• _Problem details_
Starting with the first line below, extract each line through the one that contains "COL = S.collection", inclusive, excluding pictures.

• _Record list_
#####

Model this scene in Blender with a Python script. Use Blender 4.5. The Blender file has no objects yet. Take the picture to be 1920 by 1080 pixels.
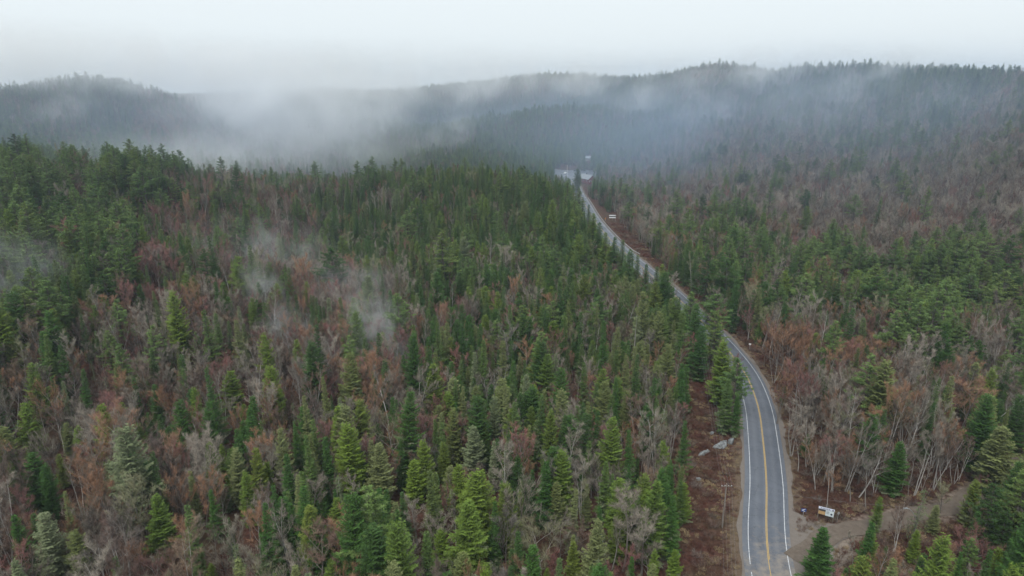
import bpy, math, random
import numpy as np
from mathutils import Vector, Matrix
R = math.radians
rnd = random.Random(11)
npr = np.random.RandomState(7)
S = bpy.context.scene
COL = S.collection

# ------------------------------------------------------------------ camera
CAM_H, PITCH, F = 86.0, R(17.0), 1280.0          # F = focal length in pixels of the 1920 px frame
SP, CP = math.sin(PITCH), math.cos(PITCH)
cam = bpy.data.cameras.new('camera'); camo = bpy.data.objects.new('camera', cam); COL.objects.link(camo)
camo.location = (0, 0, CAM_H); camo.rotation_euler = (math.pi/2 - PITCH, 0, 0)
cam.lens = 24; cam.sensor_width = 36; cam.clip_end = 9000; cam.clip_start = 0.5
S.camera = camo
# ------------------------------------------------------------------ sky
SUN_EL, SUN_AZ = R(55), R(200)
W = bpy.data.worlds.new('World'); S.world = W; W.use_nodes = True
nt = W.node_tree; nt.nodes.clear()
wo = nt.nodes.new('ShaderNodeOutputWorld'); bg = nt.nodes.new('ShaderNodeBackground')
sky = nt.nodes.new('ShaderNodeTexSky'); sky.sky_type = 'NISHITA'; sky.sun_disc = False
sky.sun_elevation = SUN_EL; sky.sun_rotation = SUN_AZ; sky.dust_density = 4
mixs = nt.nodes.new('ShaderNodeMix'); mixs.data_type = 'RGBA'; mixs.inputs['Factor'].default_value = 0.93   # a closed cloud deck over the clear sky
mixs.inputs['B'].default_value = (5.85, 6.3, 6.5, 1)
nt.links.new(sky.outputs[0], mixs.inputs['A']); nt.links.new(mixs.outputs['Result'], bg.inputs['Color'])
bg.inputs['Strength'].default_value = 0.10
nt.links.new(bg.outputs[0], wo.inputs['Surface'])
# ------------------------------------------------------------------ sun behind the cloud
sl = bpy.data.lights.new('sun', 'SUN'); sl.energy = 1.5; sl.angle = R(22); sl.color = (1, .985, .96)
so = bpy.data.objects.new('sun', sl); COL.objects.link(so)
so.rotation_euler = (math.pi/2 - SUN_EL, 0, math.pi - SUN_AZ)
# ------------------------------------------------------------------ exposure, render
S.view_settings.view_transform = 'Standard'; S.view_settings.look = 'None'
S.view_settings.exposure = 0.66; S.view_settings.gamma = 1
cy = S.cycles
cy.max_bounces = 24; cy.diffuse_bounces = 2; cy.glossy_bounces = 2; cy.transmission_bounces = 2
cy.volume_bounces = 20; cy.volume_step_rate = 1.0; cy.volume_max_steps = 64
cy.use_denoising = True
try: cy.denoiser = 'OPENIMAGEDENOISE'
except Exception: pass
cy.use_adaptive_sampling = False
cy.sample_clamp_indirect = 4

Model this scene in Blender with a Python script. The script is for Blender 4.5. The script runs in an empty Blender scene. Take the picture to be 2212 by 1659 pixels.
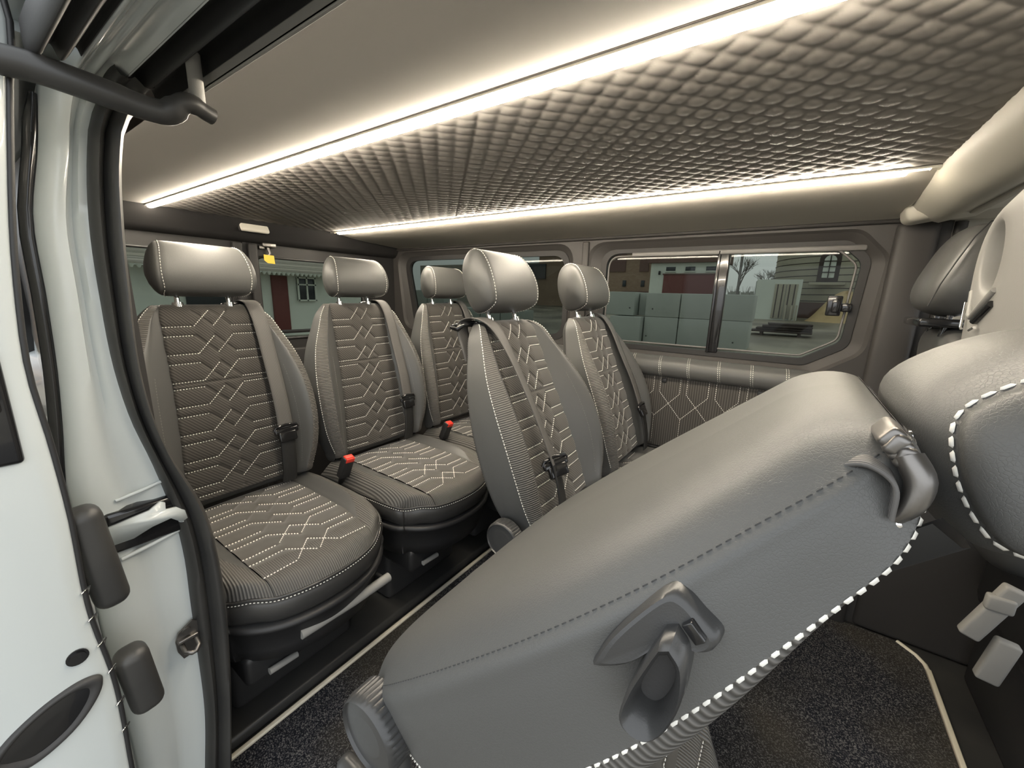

#####

• _Written response_
Model this scene in Blender with a Python script. Use Blender 4.5. The Blender file has no objects yet. Take the picture to be 1920 by 1080 pixels.
import bpy, math, random
import numpy as np
from mathutils import Vector, Matrix
R = math.radians
rnd = random.Random(11)
npr = np.random.RandomState(7)
S = bpy.context.scene
COL = S.collection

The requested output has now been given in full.